■ Exercise details: What do the lines from the top of the data through the line with "ix.append(i); ix.append(i + 1);" say? Quote them exactly and include both ends.

■ Data shown:
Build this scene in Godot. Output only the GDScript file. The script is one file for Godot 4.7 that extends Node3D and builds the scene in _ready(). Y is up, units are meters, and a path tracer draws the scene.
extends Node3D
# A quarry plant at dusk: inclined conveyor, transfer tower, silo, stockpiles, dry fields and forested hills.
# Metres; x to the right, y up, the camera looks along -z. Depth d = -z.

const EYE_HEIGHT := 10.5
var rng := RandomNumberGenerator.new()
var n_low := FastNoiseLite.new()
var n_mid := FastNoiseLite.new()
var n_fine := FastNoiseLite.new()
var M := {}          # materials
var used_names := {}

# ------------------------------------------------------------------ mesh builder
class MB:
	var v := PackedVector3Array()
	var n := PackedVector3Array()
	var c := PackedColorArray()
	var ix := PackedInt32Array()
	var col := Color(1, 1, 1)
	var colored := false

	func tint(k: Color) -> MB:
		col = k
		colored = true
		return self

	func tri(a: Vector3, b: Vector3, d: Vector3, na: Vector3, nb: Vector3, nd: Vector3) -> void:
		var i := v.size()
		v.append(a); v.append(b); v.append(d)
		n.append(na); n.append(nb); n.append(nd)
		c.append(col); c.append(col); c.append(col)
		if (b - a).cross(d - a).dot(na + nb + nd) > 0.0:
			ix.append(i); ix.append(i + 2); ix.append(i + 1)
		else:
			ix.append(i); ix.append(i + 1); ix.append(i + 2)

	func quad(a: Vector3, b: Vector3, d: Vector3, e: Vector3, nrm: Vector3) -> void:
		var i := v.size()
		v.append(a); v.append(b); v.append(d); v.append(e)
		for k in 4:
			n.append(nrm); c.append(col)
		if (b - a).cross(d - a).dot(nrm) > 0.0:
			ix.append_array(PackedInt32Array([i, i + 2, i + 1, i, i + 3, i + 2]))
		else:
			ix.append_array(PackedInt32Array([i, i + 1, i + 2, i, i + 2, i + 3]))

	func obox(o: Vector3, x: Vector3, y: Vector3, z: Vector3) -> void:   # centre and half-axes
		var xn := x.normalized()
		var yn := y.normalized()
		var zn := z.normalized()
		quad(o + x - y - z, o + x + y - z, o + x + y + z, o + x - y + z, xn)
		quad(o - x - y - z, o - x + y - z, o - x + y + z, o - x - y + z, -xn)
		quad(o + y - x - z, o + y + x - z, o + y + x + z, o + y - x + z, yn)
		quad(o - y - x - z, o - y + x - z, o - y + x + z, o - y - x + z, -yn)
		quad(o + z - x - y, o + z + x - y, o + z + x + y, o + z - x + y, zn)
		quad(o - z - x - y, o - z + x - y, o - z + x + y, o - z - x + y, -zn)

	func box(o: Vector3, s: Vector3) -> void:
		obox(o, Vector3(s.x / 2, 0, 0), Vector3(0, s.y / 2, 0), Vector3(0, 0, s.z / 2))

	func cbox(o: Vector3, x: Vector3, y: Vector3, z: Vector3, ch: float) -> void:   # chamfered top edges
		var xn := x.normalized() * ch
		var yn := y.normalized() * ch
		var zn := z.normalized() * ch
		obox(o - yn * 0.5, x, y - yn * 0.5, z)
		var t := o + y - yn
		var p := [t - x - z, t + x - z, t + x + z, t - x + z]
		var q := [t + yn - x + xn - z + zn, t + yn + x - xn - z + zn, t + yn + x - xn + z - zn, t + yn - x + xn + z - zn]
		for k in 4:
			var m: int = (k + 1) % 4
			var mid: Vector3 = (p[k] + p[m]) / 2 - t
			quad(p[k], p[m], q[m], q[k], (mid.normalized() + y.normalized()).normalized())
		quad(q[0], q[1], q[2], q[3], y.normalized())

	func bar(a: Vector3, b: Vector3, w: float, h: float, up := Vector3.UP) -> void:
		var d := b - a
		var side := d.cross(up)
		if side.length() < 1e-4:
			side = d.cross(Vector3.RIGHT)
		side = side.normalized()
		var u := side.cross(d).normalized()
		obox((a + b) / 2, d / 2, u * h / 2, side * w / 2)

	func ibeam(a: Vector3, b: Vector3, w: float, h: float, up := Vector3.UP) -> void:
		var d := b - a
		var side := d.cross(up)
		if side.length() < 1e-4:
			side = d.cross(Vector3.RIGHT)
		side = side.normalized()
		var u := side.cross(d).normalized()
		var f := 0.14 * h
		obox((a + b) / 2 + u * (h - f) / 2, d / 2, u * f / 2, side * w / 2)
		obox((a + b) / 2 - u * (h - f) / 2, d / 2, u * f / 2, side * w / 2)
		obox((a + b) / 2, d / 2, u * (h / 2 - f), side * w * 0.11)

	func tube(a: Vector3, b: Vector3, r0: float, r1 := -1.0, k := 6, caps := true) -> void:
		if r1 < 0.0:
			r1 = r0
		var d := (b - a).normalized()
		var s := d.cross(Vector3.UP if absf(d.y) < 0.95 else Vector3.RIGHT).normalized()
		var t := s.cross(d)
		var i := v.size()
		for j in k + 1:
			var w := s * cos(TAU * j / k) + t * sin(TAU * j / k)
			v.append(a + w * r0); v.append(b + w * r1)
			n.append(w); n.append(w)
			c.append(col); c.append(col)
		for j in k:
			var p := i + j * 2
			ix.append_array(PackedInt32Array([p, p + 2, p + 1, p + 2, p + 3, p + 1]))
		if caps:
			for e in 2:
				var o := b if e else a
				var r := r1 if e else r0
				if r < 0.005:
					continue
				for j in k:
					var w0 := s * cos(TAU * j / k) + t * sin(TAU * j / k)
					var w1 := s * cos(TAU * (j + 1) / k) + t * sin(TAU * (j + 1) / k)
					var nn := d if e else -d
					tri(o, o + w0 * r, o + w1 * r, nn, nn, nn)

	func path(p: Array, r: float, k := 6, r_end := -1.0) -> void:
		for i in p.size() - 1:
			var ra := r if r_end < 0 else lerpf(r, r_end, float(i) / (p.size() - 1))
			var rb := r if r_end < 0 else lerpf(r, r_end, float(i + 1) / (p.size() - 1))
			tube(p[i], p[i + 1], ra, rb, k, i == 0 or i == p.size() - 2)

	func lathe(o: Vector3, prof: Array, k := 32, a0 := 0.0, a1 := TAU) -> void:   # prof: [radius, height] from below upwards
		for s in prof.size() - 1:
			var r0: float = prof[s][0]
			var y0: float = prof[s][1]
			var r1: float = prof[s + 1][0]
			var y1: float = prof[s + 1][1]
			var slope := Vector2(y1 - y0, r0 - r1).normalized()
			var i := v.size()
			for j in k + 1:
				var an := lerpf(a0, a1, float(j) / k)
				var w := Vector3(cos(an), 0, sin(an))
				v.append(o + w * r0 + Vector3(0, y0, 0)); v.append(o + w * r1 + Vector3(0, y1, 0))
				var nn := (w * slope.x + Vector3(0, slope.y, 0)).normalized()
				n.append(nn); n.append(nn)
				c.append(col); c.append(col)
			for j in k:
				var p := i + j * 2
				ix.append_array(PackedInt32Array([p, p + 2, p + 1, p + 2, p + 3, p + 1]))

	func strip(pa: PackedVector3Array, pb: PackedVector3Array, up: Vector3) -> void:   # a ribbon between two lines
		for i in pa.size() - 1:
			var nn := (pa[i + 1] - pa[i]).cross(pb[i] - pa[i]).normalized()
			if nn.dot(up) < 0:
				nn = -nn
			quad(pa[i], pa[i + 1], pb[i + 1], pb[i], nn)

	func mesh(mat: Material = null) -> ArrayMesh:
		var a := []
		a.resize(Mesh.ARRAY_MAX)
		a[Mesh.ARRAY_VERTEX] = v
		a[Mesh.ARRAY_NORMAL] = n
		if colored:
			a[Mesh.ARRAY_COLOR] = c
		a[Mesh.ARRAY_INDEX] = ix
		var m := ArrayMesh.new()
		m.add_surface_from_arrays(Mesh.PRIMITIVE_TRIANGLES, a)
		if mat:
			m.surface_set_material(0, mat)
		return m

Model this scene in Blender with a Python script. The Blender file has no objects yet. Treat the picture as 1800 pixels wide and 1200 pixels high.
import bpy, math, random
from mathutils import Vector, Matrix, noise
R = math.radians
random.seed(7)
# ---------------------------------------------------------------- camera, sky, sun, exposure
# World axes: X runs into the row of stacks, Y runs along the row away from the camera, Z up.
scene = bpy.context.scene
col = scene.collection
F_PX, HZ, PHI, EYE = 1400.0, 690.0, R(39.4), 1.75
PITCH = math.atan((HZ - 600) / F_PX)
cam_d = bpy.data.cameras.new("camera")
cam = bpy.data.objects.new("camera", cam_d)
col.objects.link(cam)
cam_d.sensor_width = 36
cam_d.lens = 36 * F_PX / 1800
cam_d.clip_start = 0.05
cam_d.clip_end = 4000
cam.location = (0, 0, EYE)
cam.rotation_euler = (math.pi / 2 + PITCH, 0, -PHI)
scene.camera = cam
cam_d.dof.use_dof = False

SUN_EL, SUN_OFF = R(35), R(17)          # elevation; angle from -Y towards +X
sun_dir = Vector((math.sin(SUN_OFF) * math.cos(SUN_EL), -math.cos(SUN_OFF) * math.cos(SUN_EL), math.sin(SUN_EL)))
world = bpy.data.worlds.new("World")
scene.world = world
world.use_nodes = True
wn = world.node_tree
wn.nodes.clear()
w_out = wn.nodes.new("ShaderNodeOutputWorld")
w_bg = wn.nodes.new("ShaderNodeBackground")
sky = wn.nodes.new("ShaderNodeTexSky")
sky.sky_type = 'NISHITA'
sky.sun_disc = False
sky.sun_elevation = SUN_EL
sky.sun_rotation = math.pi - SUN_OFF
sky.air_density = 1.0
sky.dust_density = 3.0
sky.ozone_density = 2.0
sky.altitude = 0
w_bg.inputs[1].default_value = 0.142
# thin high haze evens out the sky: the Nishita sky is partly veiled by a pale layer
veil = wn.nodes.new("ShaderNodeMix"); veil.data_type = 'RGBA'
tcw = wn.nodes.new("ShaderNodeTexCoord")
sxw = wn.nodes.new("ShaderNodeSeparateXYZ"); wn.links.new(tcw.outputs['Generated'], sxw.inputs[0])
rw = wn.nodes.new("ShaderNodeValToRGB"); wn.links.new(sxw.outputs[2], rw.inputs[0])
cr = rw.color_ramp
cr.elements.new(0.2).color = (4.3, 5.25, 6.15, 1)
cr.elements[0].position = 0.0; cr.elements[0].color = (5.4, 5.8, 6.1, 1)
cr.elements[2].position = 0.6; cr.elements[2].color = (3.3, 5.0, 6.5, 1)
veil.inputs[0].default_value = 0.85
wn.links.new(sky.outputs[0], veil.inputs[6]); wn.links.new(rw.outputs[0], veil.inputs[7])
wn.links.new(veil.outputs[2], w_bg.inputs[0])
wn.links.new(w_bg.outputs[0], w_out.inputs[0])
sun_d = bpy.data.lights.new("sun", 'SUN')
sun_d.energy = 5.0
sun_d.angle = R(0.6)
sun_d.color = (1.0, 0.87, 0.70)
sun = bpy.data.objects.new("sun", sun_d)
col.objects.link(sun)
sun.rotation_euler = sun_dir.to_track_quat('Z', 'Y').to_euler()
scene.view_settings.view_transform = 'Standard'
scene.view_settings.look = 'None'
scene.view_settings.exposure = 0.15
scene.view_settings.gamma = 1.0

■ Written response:
Build this scene in Godot. Output only the GDScript file. The script is one file for Godot 4.7 that extends Node3D and builds the scene in _ready(). Y is up, units are meters, and a path tracer draws the scene.
extends Node3D
# A quarry plant at dusk: inclined conveyor, transfer tower, silo, stockpiles, dry fields and forested hills.
# Metres; x to the right, y up, the camera looks along -z. Depth d = -z.

const EYE_HEIGHT := 10.5
var rng := RandomNumberGenerator.new()
var n_low := FastNoiseLite.new()
var n_mid := FastNoiseLite.new()
var n_fine := FastNoiseLite.new()
var M := {}          # materials
var used_names := {}

# ------------------------------------------------------------------ mesh builder
class MB:
	var v := PackedVector3Array()
	var n := PackedVector3Array()
	var c := PackedColorArray()
	var ix := PackedInt32Array()
	var col := Color(1, 1, 1)
	var colored := false

	func tint(k: Color) -> MB:
		col = k
		colored = true
		return self

	func tri(a: Vector3, b: Vector3, d: Vector3, na: Vector3, nb: Vector3, nd: Vector3) -> void:
		var i := v.size()
		v.append(a); v.append(b); v.append(d)
		n.append(na); n.append(nb); n.append(nd)
		c.append(col); c.append(col); c.append(col)
		if (b - a).cross(d - a).dot(na + nb + nd) > 0.0:
			ix.append(i); ix.append(i + 2); ix.append(i + 1)
		else:
			ix.append(i); ix.append(i + 1); ix.append(i + 2)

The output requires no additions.